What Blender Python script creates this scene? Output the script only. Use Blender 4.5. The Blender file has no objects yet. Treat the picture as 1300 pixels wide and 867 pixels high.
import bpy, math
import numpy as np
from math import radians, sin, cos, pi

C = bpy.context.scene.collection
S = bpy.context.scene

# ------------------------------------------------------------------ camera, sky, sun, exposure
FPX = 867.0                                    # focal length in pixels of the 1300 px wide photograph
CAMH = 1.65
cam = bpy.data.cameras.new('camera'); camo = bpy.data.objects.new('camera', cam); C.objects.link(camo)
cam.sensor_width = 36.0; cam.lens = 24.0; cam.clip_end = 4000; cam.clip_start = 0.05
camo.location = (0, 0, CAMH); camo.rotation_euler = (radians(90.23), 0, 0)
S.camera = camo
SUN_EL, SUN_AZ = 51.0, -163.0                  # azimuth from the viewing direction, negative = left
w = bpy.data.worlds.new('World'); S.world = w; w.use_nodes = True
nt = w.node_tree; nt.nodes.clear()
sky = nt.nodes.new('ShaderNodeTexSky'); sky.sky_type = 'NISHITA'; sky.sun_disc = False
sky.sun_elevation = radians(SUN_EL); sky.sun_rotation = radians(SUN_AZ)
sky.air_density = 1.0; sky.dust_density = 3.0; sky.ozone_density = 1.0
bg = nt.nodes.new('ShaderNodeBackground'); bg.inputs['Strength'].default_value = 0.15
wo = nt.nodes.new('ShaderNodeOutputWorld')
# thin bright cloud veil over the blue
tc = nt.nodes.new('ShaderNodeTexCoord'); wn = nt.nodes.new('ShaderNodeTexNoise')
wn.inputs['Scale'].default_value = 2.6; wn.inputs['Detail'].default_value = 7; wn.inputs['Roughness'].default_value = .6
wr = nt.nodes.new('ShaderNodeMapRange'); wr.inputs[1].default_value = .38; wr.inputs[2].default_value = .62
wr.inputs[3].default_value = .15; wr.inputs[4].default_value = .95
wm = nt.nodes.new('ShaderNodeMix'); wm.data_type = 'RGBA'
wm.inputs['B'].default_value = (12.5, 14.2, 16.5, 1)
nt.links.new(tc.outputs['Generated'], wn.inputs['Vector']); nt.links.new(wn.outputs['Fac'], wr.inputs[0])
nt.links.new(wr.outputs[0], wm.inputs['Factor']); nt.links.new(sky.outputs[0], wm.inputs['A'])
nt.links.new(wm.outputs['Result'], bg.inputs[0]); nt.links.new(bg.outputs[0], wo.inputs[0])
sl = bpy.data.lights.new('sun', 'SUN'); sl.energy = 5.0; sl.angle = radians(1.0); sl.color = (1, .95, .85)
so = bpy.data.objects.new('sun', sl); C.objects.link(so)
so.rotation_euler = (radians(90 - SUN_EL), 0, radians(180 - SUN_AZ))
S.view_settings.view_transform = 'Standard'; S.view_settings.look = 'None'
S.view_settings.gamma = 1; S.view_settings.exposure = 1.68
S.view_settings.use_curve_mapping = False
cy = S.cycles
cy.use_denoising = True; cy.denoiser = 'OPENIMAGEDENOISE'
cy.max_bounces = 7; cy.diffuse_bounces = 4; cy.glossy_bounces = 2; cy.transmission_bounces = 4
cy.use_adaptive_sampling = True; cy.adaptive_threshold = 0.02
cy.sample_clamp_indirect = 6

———

▶ _WHAT IS EXPECTED_
Scan the material above. Copy each line where "objects" occurs.

▶ _RESPONSE TO THE TASK_
What Blender Python script creates this scene? Output the script only. Use Blender 4.5. The Blender file has no objects yet. Treat the picture as 1300 pixels wide and 867 pixels high.
cam = bpy.data.cameras.new('camera'); camo = bpy.data.objects.new('camera', cam); C.objects.link(camo)
so = bpy.data.objects.new('sun', sl); C.objects.link(so)